───── Stored data ─────
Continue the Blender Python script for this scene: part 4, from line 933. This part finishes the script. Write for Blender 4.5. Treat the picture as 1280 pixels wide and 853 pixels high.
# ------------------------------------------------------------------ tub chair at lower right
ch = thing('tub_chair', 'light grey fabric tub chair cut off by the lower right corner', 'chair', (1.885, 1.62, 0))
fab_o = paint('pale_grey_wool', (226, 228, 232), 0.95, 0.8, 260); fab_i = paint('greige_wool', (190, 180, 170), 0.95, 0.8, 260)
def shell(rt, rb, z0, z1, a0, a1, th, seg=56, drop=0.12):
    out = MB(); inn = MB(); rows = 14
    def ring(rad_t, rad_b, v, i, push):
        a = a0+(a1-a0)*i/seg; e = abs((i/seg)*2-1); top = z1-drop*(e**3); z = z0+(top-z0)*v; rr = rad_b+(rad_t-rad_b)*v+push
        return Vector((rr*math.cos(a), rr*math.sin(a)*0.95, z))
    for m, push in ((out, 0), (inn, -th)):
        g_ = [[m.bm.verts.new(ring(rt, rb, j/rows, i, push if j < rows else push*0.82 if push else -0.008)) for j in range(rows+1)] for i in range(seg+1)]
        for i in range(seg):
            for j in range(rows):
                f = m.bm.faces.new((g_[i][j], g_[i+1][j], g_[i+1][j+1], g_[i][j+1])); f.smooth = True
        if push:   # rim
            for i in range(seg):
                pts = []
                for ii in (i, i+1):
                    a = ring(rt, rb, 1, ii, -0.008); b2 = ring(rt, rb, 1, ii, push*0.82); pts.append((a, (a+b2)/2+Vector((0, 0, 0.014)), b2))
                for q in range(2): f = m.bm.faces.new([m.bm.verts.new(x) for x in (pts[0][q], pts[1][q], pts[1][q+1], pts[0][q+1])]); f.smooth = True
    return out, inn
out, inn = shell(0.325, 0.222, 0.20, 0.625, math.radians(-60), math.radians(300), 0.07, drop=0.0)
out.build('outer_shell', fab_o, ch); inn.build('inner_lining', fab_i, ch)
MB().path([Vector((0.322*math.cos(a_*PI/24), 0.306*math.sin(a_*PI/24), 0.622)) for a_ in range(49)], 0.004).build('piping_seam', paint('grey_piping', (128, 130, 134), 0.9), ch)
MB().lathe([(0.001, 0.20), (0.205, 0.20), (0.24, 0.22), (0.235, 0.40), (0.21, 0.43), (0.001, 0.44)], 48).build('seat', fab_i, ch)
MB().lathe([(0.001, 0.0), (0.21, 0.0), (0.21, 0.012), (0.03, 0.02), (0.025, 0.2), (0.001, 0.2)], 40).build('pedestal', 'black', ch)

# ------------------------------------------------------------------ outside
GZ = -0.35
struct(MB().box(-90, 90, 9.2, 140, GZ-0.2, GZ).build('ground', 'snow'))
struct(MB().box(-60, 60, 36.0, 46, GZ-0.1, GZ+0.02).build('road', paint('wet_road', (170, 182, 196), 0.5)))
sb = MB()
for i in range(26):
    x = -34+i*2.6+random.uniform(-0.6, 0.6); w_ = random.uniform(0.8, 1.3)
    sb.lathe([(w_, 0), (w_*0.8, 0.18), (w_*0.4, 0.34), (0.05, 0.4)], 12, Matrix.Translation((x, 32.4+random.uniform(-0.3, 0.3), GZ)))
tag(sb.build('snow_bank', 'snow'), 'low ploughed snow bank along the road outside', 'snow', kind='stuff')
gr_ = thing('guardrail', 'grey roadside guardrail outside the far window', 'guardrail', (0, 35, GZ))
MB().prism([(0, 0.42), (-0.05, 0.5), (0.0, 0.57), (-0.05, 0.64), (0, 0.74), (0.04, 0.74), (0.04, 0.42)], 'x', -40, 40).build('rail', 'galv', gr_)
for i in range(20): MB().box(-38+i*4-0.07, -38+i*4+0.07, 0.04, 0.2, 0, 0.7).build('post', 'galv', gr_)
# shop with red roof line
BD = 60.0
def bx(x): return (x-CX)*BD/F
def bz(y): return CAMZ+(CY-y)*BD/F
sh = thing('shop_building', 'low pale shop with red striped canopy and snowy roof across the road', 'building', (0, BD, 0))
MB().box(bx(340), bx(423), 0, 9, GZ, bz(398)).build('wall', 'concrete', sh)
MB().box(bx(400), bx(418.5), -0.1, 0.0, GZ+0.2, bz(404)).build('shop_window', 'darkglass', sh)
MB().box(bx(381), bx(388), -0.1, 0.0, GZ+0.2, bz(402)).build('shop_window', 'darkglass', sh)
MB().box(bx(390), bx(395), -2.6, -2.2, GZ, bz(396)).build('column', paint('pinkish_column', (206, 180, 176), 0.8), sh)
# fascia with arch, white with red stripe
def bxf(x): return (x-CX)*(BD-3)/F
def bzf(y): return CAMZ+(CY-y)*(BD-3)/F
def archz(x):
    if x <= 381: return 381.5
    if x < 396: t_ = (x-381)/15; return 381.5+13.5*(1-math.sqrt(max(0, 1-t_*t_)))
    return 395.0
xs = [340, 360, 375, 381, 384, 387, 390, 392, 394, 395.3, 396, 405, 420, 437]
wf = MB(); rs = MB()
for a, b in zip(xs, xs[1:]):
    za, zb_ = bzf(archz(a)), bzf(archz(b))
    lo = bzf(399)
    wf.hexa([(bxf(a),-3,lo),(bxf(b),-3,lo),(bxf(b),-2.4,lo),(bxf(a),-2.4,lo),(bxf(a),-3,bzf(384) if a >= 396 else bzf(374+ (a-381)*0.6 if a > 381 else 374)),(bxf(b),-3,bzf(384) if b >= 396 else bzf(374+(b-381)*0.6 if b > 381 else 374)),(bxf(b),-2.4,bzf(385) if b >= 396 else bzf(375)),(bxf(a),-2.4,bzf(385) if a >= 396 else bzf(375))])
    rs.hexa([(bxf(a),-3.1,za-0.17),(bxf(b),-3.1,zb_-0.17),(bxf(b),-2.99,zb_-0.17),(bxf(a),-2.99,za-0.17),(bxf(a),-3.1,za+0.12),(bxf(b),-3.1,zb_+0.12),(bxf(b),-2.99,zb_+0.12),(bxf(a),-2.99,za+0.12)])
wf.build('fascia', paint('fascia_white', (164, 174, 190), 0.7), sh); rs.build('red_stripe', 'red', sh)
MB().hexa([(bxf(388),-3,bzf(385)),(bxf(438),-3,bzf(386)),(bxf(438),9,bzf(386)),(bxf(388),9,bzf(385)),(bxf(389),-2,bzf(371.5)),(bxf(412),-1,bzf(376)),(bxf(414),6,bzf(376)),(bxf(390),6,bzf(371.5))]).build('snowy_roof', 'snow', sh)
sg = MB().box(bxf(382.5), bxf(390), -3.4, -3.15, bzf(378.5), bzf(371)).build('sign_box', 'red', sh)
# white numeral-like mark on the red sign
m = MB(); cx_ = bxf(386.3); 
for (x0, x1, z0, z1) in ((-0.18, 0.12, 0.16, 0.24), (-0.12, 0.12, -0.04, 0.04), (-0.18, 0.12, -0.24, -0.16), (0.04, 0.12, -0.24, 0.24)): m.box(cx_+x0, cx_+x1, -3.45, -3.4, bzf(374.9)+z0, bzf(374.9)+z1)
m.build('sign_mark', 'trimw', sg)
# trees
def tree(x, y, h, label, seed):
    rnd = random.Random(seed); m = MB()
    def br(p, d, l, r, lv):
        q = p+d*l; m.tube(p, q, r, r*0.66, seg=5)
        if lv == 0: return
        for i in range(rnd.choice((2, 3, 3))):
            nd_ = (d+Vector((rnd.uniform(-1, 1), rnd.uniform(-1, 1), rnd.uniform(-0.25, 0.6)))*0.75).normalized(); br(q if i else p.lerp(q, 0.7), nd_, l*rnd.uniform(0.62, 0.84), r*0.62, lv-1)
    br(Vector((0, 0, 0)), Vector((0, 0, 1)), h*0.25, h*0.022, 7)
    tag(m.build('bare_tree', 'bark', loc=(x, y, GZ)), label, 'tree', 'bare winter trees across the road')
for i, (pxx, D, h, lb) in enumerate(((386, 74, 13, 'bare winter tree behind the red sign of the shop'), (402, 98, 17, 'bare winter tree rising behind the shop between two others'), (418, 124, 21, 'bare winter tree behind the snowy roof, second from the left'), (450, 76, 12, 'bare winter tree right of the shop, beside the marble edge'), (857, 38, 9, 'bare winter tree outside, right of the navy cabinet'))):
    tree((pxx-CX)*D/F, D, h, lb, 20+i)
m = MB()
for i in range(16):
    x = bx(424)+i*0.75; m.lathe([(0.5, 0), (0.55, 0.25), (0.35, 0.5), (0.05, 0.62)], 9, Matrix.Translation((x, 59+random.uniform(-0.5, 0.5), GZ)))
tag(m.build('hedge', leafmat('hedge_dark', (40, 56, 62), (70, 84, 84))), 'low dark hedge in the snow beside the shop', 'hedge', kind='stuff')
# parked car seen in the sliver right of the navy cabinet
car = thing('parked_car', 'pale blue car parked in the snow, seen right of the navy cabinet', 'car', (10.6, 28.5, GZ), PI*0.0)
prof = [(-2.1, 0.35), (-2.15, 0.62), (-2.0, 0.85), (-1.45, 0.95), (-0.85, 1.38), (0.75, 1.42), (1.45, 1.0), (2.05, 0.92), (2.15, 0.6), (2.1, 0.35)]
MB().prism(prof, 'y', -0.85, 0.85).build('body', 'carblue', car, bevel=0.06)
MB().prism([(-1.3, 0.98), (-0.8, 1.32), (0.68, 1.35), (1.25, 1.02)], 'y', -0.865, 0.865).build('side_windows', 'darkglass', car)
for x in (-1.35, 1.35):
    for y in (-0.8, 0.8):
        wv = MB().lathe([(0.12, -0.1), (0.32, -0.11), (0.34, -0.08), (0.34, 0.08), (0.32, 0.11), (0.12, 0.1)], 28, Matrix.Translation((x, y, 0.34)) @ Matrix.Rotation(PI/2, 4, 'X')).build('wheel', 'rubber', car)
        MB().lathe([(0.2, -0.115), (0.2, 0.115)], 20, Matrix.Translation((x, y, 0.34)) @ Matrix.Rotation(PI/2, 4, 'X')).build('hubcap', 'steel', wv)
─────
Request: Return every line containing "from".

Answer to this problem:
Continue the Blender Python script for this scene: part 4, from line 933. This part finishes the script. Write for Blender 4.5. Treat the picture as 1280 pixels wide and 853 pixels high.
for i, (pxx, D, h, lb) in enumerate(((386, 74, 13, 'bare winter tree behind the red sign of the shop'), (402, 98, 17, 'bare winter tree rising behind the shop between two others'), (418, 124, 21, 'bare winter tree behind the snowy roof, second from the left'), (450, 76, 12, 'bare winter tree right of the shop, beside the marble edge'), (857, 38, 9, 'bare winter tree outside, right of the navy cabinet'))):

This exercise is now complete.